Che il carattere inclusivo della nuova proposta non potrà riguardare soltanto la figura di Renzi. La sinistra che si candida a governare il Paese non può risultare settaria o credere di essere autosufficiente, ma dovrà indire una grande leva di ricostruzione nazionale partendo da un presupposto popolare e democratico. L’inclusione di Renzi, quindi, dovrà semplicemente essere il paradigma di un grande tentativo di inclusione nazionale, con l’obiettivo di uscire dalla dimensione settaria di quest’ultimo ventennio.
In molti hanno consigliato a Renzi di fondare un proprio partito. Cosa ne pensa?

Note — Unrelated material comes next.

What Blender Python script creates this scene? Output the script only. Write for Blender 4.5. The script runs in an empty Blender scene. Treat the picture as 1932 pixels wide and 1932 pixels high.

Non credo che al momento sia un’ipotesi realistica o che Renzi ci stia davvero pensando. Molto probabilmente a volerlo sono tanti tra coloro che lo hanno sostenuto in queste settimane, ma non vedo all’orizzonte una simile possibilità. Anche dai toni dimostrati nel discorso, a tratti autocritico, con cui ha salutato i suoi sostenitori al momento della conclusione del ballottaggio, Renzi mi ha dato l’impressione di voler puntare molto al mantenimento di una forte coerenza nel proprio comportamento.
Come potrà farlo?
Ha detto di voler giocare la sua partita all’interno del centrosinistra e che il tempo lavora per lui, quindi per ora non credo ad altre soluzioni. Dopo il risultato ottenuto, inoltre, Renzi non potrà neanche rimanere solo a guardare: a questo punto anche lui sarà corresponsabile del destino del centrosinistra.
Se Renzi rimane dove crede finirà quell’elettorato di centrodestra che non crede più nel Pdl?
E’ chiaro che, nel caso in cui ci fosse una sola candidatura forte alla guida del Paese, tutti coloro che non sono d’accordo con questa rischiano di confluire in soluzioni di riserva o verso esiti populistici. Se quindi una grande massa di voti dovesse finire in formazioni che non hanno alcuna intenzione di assumersi la responsabilità di governo, ma solo quella di contestare, andremmo incontro a un grave danno di sistema e a un pesante fattore di squilibrio che mi auguro possa non verificarsi mai.